[START OF SOURCE DATA]

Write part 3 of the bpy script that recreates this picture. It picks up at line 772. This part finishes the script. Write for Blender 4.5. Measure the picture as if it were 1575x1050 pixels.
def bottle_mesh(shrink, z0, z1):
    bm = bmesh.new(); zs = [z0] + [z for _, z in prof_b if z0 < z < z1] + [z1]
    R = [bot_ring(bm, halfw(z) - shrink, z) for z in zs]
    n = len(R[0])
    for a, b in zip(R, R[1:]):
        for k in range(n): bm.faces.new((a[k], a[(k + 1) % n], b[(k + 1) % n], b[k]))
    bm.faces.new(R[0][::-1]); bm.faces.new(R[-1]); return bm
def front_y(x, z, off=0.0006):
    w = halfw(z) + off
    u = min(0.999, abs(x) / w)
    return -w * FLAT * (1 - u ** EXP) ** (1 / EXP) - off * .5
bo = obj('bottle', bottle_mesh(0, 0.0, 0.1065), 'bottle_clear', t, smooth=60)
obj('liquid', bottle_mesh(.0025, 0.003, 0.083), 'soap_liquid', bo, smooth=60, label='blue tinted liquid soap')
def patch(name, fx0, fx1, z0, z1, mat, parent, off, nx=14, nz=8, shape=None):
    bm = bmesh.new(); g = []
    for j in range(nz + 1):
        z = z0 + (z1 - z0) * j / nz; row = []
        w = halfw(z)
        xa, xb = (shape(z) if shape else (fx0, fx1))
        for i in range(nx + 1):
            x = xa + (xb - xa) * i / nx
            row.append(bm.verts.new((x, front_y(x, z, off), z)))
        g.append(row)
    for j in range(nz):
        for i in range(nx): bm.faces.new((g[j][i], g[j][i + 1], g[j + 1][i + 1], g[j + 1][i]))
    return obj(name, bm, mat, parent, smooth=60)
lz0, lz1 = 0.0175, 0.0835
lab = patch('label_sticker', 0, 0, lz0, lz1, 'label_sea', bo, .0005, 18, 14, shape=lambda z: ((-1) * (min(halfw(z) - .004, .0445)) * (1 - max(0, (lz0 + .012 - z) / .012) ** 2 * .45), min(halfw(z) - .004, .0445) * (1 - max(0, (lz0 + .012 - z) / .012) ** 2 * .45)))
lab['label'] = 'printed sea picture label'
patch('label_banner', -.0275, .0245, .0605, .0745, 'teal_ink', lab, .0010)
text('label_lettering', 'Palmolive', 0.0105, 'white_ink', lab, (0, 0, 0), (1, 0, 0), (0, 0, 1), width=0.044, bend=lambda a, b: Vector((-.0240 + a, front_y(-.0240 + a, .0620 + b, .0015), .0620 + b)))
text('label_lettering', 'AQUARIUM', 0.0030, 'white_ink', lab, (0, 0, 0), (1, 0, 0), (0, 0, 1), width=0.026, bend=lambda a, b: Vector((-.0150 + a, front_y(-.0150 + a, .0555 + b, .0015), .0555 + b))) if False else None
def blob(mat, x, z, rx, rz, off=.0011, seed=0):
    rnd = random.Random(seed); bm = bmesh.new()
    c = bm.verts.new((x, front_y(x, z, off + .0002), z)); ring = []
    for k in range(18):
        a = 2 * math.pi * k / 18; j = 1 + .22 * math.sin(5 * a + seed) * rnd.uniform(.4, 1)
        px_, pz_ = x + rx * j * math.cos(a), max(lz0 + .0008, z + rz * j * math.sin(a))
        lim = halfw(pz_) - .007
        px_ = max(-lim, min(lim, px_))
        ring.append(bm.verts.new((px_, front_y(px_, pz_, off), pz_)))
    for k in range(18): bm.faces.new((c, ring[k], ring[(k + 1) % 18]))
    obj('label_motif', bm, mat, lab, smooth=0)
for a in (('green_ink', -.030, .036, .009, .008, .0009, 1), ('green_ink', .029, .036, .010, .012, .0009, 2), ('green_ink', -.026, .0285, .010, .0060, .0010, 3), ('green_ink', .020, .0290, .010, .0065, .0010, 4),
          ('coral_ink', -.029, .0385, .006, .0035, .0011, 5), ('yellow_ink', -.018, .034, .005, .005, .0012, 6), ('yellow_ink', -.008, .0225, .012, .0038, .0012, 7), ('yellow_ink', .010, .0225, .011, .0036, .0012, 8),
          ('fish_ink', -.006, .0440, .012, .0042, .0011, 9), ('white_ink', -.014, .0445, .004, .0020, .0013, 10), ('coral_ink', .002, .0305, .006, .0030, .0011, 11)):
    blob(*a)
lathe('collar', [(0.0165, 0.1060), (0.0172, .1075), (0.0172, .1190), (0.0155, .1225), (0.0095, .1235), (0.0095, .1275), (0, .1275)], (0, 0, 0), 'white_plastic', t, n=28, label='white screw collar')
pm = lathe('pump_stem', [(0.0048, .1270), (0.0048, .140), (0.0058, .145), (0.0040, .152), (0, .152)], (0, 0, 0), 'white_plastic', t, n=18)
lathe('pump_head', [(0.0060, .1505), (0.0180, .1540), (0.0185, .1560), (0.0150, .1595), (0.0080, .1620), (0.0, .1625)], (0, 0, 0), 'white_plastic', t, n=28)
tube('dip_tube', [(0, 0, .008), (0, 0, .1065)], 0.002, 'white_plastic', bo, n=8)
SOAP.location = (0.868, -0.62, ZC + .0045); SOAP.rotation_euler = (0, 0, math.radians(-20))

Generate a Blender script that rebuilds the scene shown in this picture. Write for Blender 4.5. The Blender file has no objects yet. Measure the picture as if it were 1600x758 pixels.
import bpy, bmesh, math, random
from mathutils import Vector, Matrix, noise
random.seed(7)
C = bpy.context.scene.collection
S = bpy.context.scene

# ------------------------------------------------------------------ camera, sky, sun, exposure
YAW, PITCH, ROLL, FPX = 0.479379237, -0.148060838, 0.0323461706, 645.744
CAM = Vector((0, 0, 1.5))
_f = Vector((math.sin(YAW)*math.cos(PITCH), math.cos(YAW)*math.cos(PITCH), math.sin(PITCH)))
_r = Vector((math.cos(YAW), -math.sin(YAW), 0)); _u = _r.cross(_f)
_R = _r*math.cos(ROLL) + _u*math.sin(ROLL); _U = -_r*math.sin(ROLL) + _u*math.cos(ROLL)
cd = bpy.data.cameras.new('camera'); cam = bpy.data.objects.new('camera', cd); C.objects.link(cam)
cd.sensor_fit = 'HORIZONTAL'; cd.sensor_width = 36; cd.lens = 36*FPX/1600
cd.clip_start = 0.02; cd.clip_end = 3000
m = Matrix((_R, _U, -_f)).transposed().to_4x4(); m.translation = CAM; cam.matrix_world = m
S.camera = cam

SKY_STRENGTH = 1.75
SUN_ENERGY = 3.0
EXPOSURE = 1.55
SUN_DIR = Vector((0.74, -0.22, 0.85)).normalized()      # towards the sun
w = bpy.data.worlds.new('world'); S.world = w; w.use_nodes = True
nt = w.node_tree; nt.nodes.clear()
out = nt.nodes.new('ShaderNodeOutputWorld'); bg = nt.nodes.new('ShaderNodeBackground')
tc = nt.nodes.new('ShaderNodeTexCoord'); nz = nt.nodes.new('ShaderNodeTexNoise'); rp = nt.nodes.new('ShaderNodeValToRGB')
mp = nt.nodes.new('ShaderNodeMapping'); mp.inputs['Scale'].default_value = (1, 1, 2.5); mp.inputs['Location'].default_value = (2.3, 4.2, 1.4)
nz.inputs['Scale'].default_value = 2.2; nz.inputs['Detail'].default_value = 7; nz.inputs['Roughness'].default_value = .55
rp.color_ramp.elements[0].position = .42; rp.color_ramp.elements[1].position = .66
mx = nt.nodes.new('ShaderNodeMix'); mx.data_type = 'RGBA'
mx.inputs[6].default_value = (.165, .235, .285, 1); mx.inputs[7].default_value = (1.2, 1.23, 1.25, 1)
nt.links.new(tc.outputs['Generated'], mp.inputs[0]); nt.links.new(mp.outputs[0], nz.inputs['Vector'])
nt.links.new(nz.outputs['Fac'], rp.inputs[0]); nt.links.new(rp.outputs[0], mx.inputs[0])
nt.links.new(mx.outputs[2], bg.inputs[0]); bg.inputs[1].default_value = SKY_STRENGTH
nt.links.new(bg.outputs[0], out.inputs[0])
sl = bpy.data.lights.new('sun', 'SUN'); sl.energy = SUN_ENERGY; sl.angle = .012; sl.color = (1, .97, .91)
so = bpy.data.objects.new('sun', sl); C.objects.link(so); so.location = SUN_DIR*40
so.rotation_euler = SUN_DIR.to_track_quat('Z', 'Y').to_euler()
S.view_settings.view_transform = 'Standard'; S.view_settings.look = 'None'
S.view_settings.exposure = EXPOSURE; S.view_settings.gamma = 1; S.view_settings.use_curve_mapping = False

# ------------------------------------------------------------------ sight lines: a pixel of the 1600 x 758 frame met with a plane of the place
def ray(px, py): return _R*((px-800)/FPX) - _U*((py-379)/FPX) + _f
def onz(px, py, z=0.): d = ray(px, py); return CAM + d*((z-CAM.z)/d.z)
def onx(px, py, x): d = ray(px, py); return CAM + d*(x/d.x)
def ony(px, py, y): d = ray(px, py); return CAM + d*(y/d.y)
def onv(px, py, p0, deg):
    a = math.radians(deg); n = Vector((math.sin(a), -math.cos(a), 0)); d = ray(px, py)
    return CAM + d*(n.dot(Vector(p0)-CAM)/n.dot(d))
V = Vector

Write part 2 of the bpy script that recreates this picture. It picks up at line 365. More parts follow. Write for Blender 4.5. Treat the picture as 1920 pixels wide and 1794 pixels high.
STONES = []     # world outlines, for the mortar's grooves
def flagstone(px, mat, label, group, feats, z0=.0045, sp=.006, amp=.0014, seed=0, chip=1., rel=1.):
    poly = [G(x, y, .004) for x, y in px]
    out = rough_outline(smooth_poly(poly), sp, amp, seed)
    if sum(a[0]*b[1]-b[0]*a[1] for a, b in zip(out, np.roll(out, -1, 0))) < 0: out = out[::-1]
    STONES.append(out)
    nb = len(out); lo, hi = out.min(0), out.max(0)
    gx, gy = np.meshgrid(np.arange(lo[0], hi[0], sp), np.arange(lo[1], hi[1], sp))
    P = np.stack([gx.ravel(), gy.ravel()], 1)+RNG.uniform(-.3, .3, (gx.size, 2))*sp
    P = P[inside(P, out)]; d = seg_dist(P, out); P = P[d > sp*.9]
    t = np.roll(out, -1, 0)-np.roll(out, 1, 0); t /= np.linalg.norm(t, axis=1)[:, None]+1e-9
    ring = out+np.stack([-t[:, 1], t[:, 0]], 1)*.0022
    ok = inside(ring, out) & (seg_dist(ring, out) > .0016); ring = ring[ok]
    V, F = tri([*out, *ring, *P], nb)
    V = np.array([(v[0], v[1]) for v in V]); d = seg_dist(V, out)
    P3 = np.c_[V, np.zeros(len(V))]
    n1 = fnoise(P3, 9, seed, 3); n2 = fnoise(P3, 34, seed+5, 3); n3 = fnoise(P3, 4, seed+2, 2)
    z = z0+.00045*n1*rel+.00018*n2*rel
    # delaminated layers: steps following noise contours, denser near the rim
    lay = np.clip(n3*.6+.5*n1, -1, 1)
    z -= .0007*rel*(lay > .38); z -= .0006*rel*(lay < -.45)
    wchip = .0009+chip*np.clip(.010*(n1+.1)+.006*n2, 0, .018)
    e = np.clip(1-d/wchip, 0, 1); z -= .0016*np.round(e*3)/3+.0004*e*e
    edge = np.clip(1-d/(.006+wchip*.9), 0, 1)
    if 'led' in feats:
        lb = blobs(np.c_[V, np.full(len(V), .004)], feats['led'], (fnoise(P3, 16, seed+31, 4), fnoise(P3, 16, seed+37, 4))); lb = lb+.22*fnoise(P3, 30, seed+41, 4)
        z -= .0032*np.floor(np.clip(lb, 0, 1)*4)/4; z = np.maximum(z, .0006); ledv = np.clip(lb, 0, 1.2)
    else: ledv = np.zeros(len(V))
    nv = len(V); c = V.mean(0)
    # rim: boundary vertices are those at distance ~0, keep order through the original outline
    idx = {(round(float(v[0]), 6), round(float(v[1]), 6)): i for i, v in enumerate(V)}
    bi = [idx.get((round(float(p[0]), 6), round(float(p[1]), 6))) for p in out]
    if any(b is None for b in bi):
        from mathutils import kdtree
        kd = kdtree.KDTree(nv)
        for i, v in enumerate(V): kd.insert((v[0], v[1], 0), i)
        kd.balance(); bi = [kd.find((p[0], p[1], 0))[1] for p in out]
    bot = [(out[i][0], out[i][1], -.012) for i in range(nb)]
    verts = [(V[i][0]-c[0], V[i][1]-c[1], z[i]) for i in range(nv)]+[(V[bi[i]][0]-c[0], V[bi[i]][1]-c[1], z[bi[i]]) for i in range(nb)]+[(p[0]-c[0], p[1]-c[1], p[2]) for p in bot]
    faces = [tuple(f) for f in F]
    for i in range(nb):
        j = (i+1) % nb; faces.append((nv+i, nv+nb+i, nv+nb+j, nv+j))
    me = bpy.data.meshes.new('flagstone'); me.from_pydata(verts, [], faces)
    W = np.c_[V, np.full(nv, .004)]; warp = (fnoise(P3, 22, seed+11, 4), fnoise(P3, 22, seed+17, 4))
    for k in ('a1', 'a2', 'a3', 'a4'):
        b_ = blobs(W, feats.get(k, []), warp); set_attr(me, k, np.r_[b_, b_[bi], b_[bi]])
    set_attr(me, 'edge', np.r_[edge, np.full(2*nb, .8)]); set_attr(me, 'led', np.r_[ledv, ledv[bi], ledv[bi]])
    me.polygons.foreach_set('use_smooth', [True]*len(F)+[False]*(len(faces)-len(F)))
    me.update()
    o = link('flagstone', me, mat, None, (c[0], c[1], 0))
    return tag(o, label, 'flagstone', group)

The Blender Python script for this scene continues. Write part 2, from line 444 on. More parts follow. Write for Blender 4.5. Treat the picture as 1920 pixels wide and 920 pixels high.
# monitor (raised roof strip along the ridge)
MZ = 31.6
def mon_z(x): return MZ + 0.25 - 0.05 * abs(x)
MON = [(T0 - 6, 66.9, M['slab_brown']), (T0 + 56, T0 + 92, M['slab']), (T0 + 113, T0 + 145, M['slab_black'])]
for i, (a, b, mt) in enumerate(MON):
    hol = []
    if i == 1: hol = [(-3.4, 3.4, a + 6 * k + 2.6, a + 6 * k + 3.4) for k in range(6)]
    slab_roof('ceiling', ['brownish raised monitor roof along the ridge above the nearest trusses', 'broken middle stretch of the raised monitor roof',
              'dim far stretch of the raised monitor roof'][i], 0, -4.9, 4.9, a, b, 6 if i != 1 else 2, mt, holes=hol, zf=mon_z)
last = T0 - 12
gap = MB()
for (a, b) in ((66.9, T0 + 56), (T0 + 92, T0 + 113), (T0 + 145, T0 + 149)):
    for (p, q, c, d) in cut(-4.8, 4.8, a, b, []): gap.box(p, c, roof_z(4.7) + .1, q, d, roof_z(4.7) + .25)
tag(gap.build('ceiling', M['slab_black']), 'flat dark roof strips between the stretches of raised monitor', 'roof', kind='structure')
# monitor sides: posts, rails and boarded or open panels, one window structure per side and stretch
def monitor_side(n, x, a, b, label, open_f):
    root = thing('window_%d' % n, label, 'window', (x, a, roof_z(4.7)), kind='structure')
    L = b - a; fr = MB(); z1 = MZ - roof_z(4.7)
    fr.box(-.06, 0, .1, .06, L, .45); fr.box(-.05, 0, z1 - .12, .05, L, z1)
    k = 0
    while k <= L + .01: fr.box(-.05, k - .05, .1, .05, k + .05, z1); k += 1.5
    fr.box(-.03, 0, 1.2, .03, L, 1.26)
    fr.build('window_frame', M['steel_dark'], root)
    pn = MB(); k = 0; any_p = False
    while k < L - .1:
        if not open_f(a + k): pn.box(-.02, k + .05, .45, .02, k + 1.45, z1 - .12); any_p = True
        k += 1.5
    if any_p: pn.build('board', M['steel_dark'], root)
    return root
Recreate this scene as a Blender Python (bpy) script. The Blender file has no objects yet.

[END OF SOURCE DATA]

### REQUIRED WORK
Pull every line containing "high" out of the data above.

### FINAL ANSWER
Write part 2 of the bpy script that recreates this picture. It picks up at line 365. More parts follow. Write for Blender 4.5. Treat the picture as 1920 pixels wide and 1794 pixels high.
The Blender Python script for this scene continues. Write part 2, from line 444 on. More parts follow. Write for Blender 4.5. Treat the picture as 1920 pixels wide and 920 pixels high.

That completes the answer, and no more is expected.